33, I’m the one who supervises the work your small/mid firm does. Clients can set the rates, but attorneys keep the hours.
I worked at Latham for several years – they were very supportive of any writing efforts (though the time you logged didn’t count toward making the 1900-hour mark). I’ve been told that Kirkland lets you bill unlimited hours to writing, insofar as you can find any spare time to get away from client work.
Just become a partner, folks. Then you can really cheat on the hours by playing with the leveraged hours of associates and contract attorneys.
I know Dan Binstock personally- I’ve been drunk with him in Costa Rica.
Way to go dan!
PS Dan- don’t forget that medium size law firms (I am at Faegre in MPLS) appreciate business development efforts in particular because those efforts payoff when work comes back. It is often more rewarding to work for your own clients over someone else’s…

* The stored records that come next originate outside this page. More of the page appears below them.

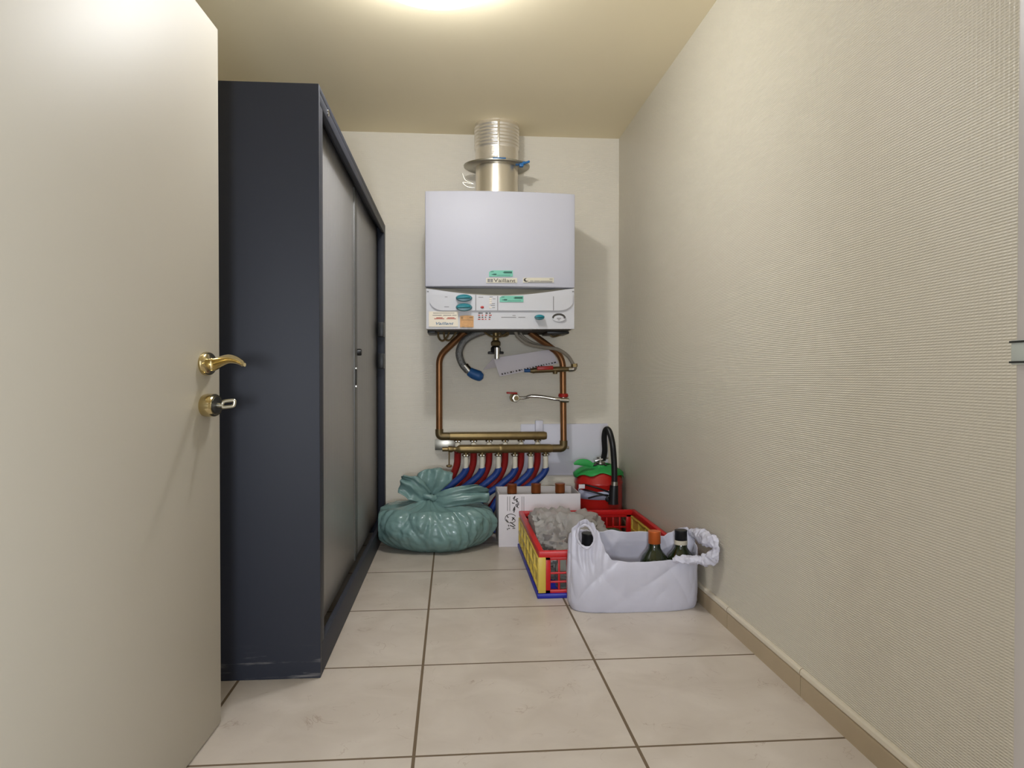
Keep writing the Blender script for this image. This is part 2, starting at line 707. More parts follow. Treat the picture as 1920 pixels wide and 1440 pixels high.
for zz in (z0 + .003, z1 - .002):
    box(XJ - .0042, XJ + .002, YF - .08, YF + .0045, zz - .0012, zz + .0012, bm=bm)
pieces('strike_edge', bm, M['dark'], sp_)
struct('trim_2', box(XH - .06, XH, YF - .2, YF, 0, 2.12, .004), M['frame'], 'painted doorway jamb on the hinge side of the open door', 'door frame', True)
struct('trim_3', box(XH - .06, XJ + .06, YF - .2, YF, 2.12, 2.18, .004), M['frame'], 'painted doorway head above the camera', 'door frame', True)

# skirting tiles, moulded top edge
SK = 0.0885


def skirt_profile(d, h):
    return [(0, 0), (-d * .82, 0), (-d * .82, h * .70), (-d * .55, h * .735), (-d * .62, h * .77), (-d * .98, h * .80), (-d, h * .86), (-d * .9, h * .94), (-d * .55, h), (0, h)]


bm = B()
jt = at(1499, 1299, X=W - .013).y
j = jt - .61 * 2
while j < D:
    a, b = max(j + .0018, YF), min(j + .61 - .0018, D)
    if b - a > .02:
        t = prism([(W + x, z) for x, z in skirt_profile(.013, SK)], a, b, 'Y')
        for f in t.faces:
            if f.calc_center_median().z > SK * .78:
                f.material_index = 1
        merge(bm, t)
    j += .61
o = obj('baseboard_right', bm, [M['skirt'], M['skirt_top']], smooth=True, ang=.5)
tag(o, 'beige tile skirting with rounded pale top edge along the right wall', 'skirting', kind='structure')
bm = prism([(D + x, z) for x, z in skirt_profile(.013, SK)], -.44, W - .014, 'X')
o = obj('baseboard_back', bm, [M['skirt'], M['skirt_top']], ang=.5)
tag(o, 'beige tile skirting along the foot of the back wall', 'skirting', kind='structure')

# ------------------------------------------------------------------ the open door
pf = at(415, 1353, Z=0.006)
hd = (_F + _R * ((905 - 960) / F_PX) - _U * ((700 - 720) / F_PX))
hd.z = 0
hd.normalize()                                  # along the leaf, away from its hinge
ztop = at(405.5, 55, Y=pf.y).z
nx = Vector((hd.y, -hd.x, 0))                   # out of the visible face
hinge = pf - hd * ((pf.y - YF) / hd.y)
ang = math.atan2(hd.x, hd.y)
dm = Matrix.Translation(Vector((hinge.x, hinge.y, 0))) @ Matrix.Rotation(-ang, 4, 'Z')
DL = (pf - hinge).length                        # leaf: local +Y along it, local +X = visible face at x=0
bm = box(-.075, 0, 0.02, DL, .006, ztop, .003)
bm.transform(dm)
door = obj('door_1', bm, M['door'], ang=.5)
tag(door, 'open cream door with brass handle filling the left side', 'door', kind='structure')


def on_door(px, py):
    """local (y, z) of a pixel on the leaf's visible face"""
    d = _F + _R * ((px - 960) / F_PX) - _U * ((py - 720) / F_PX)
    h = Vector((hinge.x, hinge.y, 0))
    k = (h - CAM).dot(nx) / d.dot(nx)
    p = CAM + d * k
    return (p - h).dot(hd), p.z


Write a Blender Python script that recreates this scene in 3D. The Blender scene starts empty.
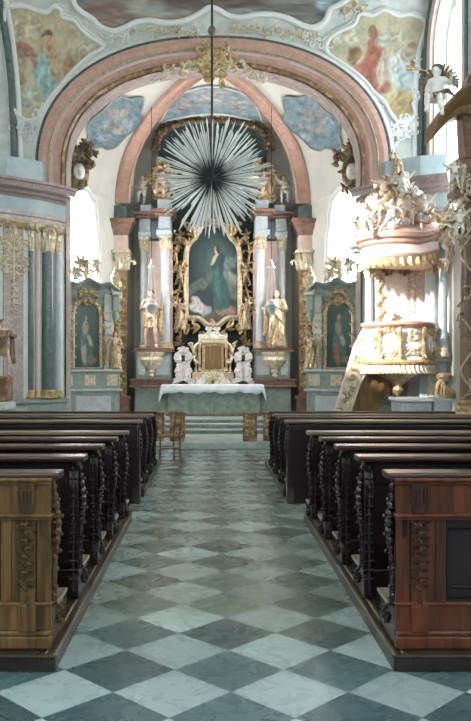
import bpy, bmesh, math, random
from math import sin, cos, pi, radians, sqrt, atan2
from mathutils import Vector, Matrix, noise, geometry
from mathutils.bvhtree import BVHTree
S = bpy.context.scene
COL = S.collection
F, CH, VX, VY = 820.0, 1.7, 211.0, 365.0
def P(px, py, D): return Vector(((px-VX)/F*D, D, CH+(VY-py)/F*D))
def PX(px, D): return (px-VX)/F*D
def PH(py, D): return CH+(VY-py)/F*D
AX = 0.05                                        # the church's long axis
# ---------------------------------------------------------------- camera
cam = bpy.data.cameras.new('camera'); co = bpy.data.objects.new('camera', cam); COL.objects.link(co)
co.location = (0, 0, CH); co.rotation_euler = (pi/2, 0, 0)
cam.sensor_width = 36; cam.sensor_fit = 'AUTO'; cam.lens = F/721*36
cam.shift_x = 24.5/721; cam.shift_y = 4.5/721; cam.clip_end = 200; cam.clip_start = .05
S.camera = co
# ---------------------------------------------------------------- materials
def newmat(name):
    m = bpy.data.materials.new(name); m.use_nodes = True
    nt = m.node_tree; b = nt.nodes['Principled BSDF']; return m, nt, b
def N(nt, t, **kw):
    n = nt.nodes.new(t)
    for k, v in kw.items():
        if k in n.inputs: n.inputs[k].default_value = v
        else: setattr(n, k, v)
    return n
def ramp(nt, fac, stops):
    r = nt.nodes.new('ShaderNodeValToRGB'); e = r.color_ramp.elements
    while len(e) < len(stops): e.new(.5)
    for i, (p, c) in enumerate(stops): e[i].position = p; e[i].color = (*c, 1)
    nt.links.new(fac, r.inputs[0]); return r.outputs[0]
def objcoord(nt): return N(nt, 'ShaderNodeTexCoord').outputs['Object']
def noisy(name, c1, c2, scale=6, rough=.6, metal=0, bump=.0, bscale=30, detail=5, c3=None, spec=.5, lo=.35, hi=.68):
    m, nt, b = newmat(name); tc = objcoord(nt)
    n = N(nt, 'ShaderNodeTexNoise', Scale=scale, Detail=detail, Roughness=.6); nt.links.new(tc, n.inputs['Vector'])
    st = [(lo, c1), (hi, c2)] if c3 is None else [(lo, c1), ((lo+hi)/2, c2), (hi, c3)]
    nt.links.new(ramp(nt, n.outputs[0], st), b.inputs['Base Color'])
    b.inputs['Roughness'].default_value = rough; b.inputs['Metallic'].default_value = metal
    b.inputs['Specular IOR Level'].default_value = spec
    if bump:
        n2 = N(nt, 'ShaderNodeTexNoise', Scale=bscale, Detail=4); nt.links.new(tc, n2.inputs['Vector'])
        bp = N(nt, 'ShaderNodeBump', Strength=bump, Distance=.02); nt.links.new(n2.outputs[0], bp.inputs['Height'])
        nt.links.new(bp.outputs[0], b.inputs['Normal'])
    return m
def marble(name, base, dark, vein, scale=3, rough=.25):
    m, nt, b = newmat(name); tc = objcoord(nt)
    n = N(nt, 'ShaderNodeTexNoise', Scale=scale, Detail=8, Roughness=.65, Distortion=.8); nt.links.new(tc, n.inputs['Vector'])
    c = ramp(nt, n.outputs[0], [(.32, dark), (.65, base)])
    w = N(nt, 'ShaderNodeTexNoise', Scale=scale*.7, Detail=6, Roughness=.6, Distortion=2.2); nt.links.new(tc, w.inputs['Vector'])
    v = ramp(nt, w.outputs[0], [(.48, (0,0,0)), (.5, (.6,.6,.6)), (.52, (0,0,0))])
    mx = N(nt, 'ShaderNodeMix', data_type='RGBA'); nt.links.new(v, mx.inputs[0]); nt.links.new(c, mx.inputs[6]); mx.inputs[7].default_value = (*vein, 1)
    nt.links.new(mx.outputs[2], b.inputs['Base Color']); b.inputs['Roughness'].default_value = rough
    return m
def wood(name, c1, c2, rough=.35, scale=1.0, axis=2, spec=.5):
    m, nt, b = newmat(name); tc = objcoord(nt)
    mp = N(nt, 'ShaderNodeMapping'); sc = [14*scale]*3; sc[axis] = 1.2*scale; mp.inputs['Scale'].default_value = sc
    nt.links.new(tc, mp.inputs[0])
    n = N(nt, 'ShaderNodeTexNoise', Scale=1.6, Detail=7, Roughness=.6, Distortion=.6); nt.links.new(mp.outputs[0], n.inputs['Vector'])
    nt.links.new(ramp(nt, n.outputs[0], [(.33, c1), (.66, c2)]), b.inputs['Base Color'])
    b.inputs['Roughness'].default_value = rough; b.inputs['Specular IOR Level'].default_value = spec
    bp = N(nt, 'ShaderNodeBump', Strength=.12, Distance=.01); nt.links.new(n.outputs[0], bp.inputs['Height']); nt.links.new(bp.outputs[0], b.inputs['Normal'])
    return m
M = {}
M['plaster'] = noisy('plaster', (.62,.63,.57), (.73,.74,.69), 1.4, .8, bump=.08)
M['white'] = noisy('white_stucco', (.74,.76,.74), (.84,.85,.84), 3, .7, bump=.1)
M['stucco'] = noisy('stucco', (.64,.67,.64), (.84,.84,.80), 5, .7, bump=.15, bscale=14)
M['mint'] = noisy('mint_plaster', (.52,.57,.54), (.75,.76,.72), 4, .7, bump=.05)
M['blueplaster'] = noisy('blue_plaster', (.34,.43,.46), (.50,.58,.60), 2, .7)
M['pink'] = marble('pink_marble', (.60,.38,.31), (.43,.26,.20), (.66,.47,.39), 8, .5)
M['pinklight'] = noisy('pale_pink', (.66,.48,.44), (.78,.62,.58), 4, .55)
M['mauve'] = marble('mauve_marble', (.36,.27,.25), (.20,.165,.165), (.54,.46,.43), 4, .3)
M['panelmarble'] = marble('veined_panel_marble', (.50,.42,.39), (.33,.285,.28), (.74,.70,.66), 2.6, .25)
M['green'] = marble('green_marble', (.14,.19,.18), (.06,.10,.10), (.24,.29,.27), 8, .22)
M['greenpale'] = marble('pale_green_marble', (.35,.42,.37), (.20,.26,.23), (.52,.56,.50), 6, .35)
M['bluemarble'] = marble('blue_marble', (.50,.57,.60), (.33,.41,.45), (.68,.73,.75), 6, .3)
M['column'] = marble('column_marble', (.64,.67,.69), (.46,.51,.54), (.8,.82,.82), 6, .22)
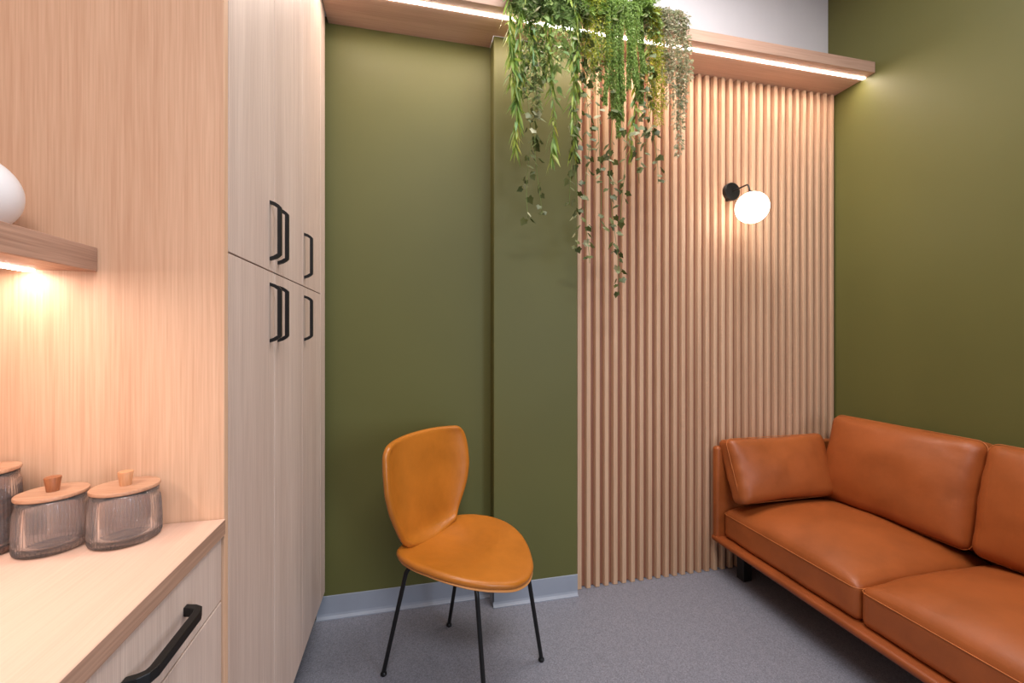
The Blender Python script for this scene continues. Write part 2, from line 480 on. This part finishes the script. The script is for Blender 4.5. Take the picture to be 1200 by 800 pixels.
# ------------------------------------------------------------------ sofa
SX0, SX1, SY1 = 1.532, 2.335, 1.976
SY0 = SY1 - 1.49
sofa = thing('sofa', 'cognac leather two-seat sofa along the green wall', 'sofa', ((SX0 + SX1) / 2, (SY0 + SY1) / 2, 0))
mb = MB()
mb.box(SX0, SX1, SY0, SY1, .178, .208, r=.012, seg=3)
mb.build('base_rail', M['sofa_dark'], sofa, smooth=True, angle=50)
for ya, yb in ((SY1 - .042, SY1), (SY0, SY0 + .042)):
    a = MB().box(SX0 + .006, SX1, ya, yb, .19, .672, r=.015, seg=4).build('arm', M['sofa'], sofa, smooth=True, angle=50)
    ym = (ya + yb) / 2 + (.021 if yb == SY1 else -.021)
MB().box(SX1 - .045, SX1, SY0 + .02, SY1 - .02, .19, .62, r=.015, seg=4).build('back_frame', M['sofa'], sofa, smooth=True, angle=50)
seat_y = [(SY1 - .046, SY1 - .741), (SY1 - .745, SY0 + .046)]
for i, (b1, b0) in enumerate(seat_y):
    hx, hy, hz = .345, (b1 - b0) / 2, .070
    T = Matrix.Translation((SX0 + .036 + hx, (b0 + b1) / 2, .208 + hz))
    s = soft(hx, hy, hz, .028, top=.085, n=24, wr=.004, seed=i * 5, pw=.62, mat=T).build('seat_cushion', M['sofa'], sofa, smooth=True)
    MB().tube(loop(hx + .0005, hy + .0005, hz - .016, .03), .0016, 6, closed=True, mat=T).build('piping', M['seam'], s, smooth=True)
for i, (b1, b0) in enumerate([(SY1 - .115, SY1 - .745), (SY1 - .746, SY0 + .115)]):
    hx, hy, hz = .218, (b1 - b0) / 2, .070
    # local x runs up the back, local z towards the sitter
    rot = Matrix(((math.sin(R(13)), 0, -math.cos(R(13)), 0), (0, 1, 0, 0), (math.cos(R(13)), 0, math.sin(R(13)), 0), (0, 0, 0, 1)))
    T = Matrix.Translation((2.205, (b0 + b1) / 2, .608)) @ rot
    s = soft(hx, hy, hz, .040, top=.066, bot=.0, n=26, wr=.006, seed=20 + i * 7, pw=.62, mat=T).build('back_cushion', M['sofa'], sofa, smooth=True)
    MB().tube(loop(hx + .0005, hy + .0005, hz - .034, .036), .0016, 6, closed=True, mat=T).build('piping', M['seam'], s, smooth=True)
for lxx in (1.66, 2.22):
    for lyy in (SY1 - .09, SY0 + .09):
        MB().box(lxx - .025, lxx + .025, lyy - .025, lyy + .025, 0, .179, r=.003, seg=1).build('leg', M['matte_black'], sofa)

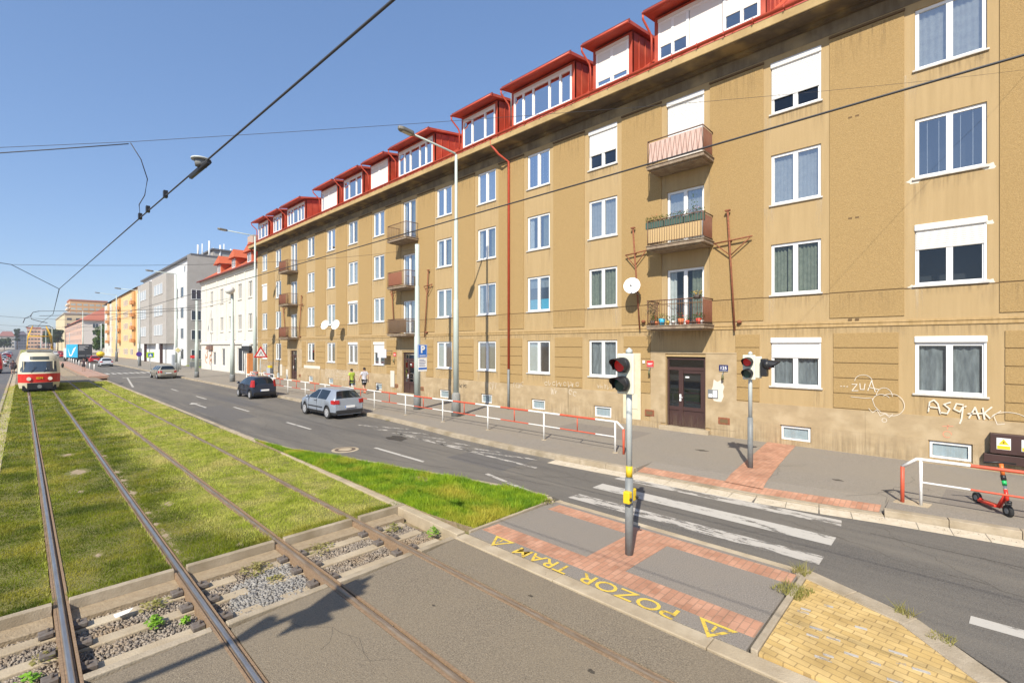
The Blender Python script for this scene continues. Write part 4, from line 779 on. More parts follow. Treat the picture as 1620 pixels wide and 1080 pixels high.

14 – are you serious. you think that the point of 11’s comment was for a bunch of random anonymous individuals to pipe up with what they are doing.
you must have been a real winner!
24 – Lay off the meth. You’re probably one of those guys who grunts really loud at the gym.
I wrote a short article for the ABA. It took just a couple of hours. It got published. Unpaid, but it got my name out there.
I got doc review up the wazoo at WSGR
Knowing former/latter is key. Thanks.
24 is PE, he just forgot to sign in.
#20 – You are an idiot. A complete idiot. You spent more than 250 hours writing an article that NOBODY who will generate business will read. Have you EVER known anyone in practice to pay attention to a law review article?
You should have written an article for a local bar publication or trade group. At least then someone who may steer you business would read it.
I swear, the more I read some of the commenters on here, particularly on posts about hours and what people should be doing with their down time, the more I realize why I have a job and many of you don’t. I also realize that a huge percentage of East Coast BigLaw associates have their heads up their asses.
I have done absolutely nothing productive with my down time. It has been glorious.
Revise your resume and develop your network and contacts. Get a head start on moving on. That is all.
Not really a comment. More of a request. Would you please recommend a business development course?
Having escaped BigLaw for a busy in house job, I would say DO ALL YOUR CLE. Use your firm’s PLI subscription. Because things like free CLE are a perk of law firms.
Having escaped BigLaw for a busy in house job, I would say DO ALL YOUR CLE. Use your firm’s PLI subscription. Because things like free CLE are a perk of law firms.
I personally believe, that U.S. Americans, mainly associates and midlevels and so forth, who are unable to do so, that is bill hours, because uh, some, people out there, in our nation don’t have legal work and uh…
I believe that our law firms like such as in South Africa,
and the Iraq, everywhere like such as…
and, I believe they should uh,
give more billable hours over here, in the U.S. should help the U.S. or should help South Africa,
and should help the Iraq and Asian countries so we will be able to build up our future, for us.